>> BEGIN DATA PROVIDED

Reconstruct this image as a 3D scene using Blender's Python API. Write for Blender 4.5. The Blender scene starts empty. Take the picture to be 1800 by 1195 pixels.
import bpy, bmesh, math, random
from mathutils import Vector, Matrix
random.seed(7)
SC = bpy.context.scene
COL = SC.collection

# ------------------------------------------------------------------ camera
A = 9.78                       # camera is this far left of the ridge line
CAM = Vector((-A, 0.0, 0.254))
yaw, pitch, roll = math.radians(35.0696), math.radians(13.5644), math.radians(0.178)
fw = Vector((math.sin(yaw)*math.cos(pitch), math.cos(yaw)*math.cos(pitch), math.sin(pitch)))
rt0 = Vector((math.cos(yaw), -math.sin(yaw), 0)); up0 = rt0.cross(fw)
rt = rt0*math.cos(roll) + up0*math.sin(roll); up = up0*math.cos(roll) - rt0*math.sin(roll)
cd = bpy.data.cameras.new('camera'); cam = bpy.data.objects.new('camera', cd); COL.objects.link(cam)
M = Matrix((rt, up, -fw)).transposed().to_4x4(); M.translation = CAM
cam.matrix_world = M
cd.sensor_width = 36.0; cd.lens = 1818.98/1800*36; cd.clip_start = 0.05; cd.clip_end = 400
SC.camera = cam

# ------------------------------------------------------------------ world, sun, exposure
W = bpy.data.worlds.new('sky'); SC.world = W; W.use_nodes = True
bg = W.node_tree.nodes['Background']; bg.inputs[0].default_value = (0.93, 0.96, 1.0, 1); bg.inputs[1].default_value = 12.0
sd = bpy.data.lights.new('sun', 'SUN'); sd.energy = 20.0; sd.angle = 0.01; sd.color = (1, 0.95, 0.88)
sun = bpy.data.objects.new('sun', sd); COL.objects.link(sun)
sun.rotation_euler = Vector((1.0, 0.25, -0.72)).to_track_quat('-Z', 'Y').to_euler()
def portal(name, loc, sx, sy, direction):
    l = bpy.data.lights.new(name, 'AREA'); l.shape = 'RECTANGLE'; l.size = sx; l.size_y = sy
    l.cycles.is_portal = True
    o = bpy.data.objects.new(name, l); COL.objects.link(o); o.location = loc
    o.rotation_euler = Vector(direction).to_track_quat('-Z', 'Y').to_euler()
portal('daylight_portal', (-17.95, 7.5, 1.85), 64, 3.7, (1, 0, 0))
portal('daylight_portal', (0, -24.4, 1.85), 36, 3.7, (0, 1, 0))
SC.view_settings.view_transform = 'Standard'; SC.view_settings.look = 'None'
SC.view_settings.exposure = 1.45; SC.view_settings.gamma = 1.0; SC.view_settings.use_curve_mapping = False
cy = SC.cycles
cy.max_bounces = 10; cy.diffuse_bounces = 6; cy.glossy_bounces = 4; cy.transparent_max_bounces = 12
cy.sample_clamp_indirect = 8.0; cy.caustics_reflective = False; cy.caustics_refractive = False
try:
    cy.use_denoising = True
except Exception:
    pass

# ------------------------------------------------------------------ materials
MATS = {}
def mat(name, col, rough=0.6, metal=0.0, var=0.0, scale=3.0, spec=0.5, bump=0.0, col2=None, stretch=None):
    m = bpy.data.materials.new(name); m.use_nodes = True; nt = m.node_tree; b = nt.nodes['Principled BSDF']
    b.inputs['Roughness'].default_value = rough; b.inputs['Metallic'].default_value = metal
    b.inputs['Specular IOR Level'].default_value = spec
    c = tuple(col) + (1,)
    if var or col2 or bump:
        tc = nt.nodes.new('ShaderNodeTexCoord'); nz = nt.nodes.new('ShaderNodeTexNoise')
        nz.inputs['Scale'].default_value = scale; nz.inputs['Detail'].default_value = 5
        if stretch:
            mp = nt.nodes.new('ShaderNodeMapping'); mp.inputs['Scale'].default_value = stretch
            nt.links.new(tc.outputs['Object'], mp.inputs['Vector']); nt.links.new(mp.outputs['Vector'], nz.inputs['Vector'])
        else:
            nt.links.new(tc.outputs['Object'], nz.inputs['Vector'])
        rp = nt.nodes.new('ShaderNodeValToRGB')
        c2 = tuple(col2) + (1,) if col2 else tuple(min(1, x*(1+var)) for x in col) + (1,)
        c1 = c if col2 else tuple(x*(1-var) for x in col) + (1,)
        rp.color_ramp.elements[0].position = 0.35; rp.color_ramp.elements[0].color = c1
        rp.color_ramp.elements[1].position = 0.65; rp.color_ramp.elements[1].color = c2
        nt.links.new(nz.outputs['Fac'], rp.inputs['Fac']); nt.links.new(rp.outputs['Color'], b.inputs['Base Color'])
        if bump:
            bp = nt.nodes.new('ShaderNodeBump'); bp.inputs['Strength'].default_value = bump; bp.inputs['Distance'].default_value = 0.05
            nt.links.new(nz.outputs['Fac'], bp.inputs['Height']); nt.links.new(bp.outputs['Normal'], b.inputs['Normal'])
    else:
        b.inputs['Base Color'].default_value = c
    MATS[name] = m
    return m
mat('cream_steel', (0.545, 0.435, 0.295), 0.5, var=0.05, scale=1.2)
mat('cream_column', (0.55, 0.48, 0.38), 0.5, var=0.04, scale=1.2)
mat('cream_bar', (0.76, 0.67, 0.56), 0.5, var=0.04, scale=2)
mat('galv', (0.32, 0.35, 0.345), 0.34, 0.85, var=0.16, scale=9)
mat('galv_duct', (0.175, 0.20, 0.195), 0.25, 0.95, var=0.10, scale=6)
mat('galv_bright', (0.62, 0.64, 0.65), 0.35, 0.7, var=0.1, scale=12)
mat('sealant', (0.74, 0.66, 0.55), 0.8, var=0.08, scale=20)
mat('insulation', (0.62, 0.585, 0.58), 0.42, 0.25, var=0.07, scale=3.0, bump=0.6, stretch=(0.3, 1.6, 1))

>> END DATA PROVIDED

TASK STATEMENT: Write out, word for word, the line containing "0.95, var=0.10, scale=6)" and every line after it to the end of the data above.

REPLY TO THE TASK:
mat('galv_duct', (0.175, 0.20, 0.195), 0.25, 0.95, var=0.10, scale=6)
mat('galv_bright', (0.62, 0.64, 0.65), 0.35, 0.7, var=0.1, scale=12)
mat('sealant', (0.74, 0.66, 0.55), 0.8, var=0.08, scale=20)
mat('insulation', (0.62, 0.585, 0.58), 0.42, 0.25, var=0.07, scale=3.0, bump=0.6, stretch=(0.3, 1.6, 1))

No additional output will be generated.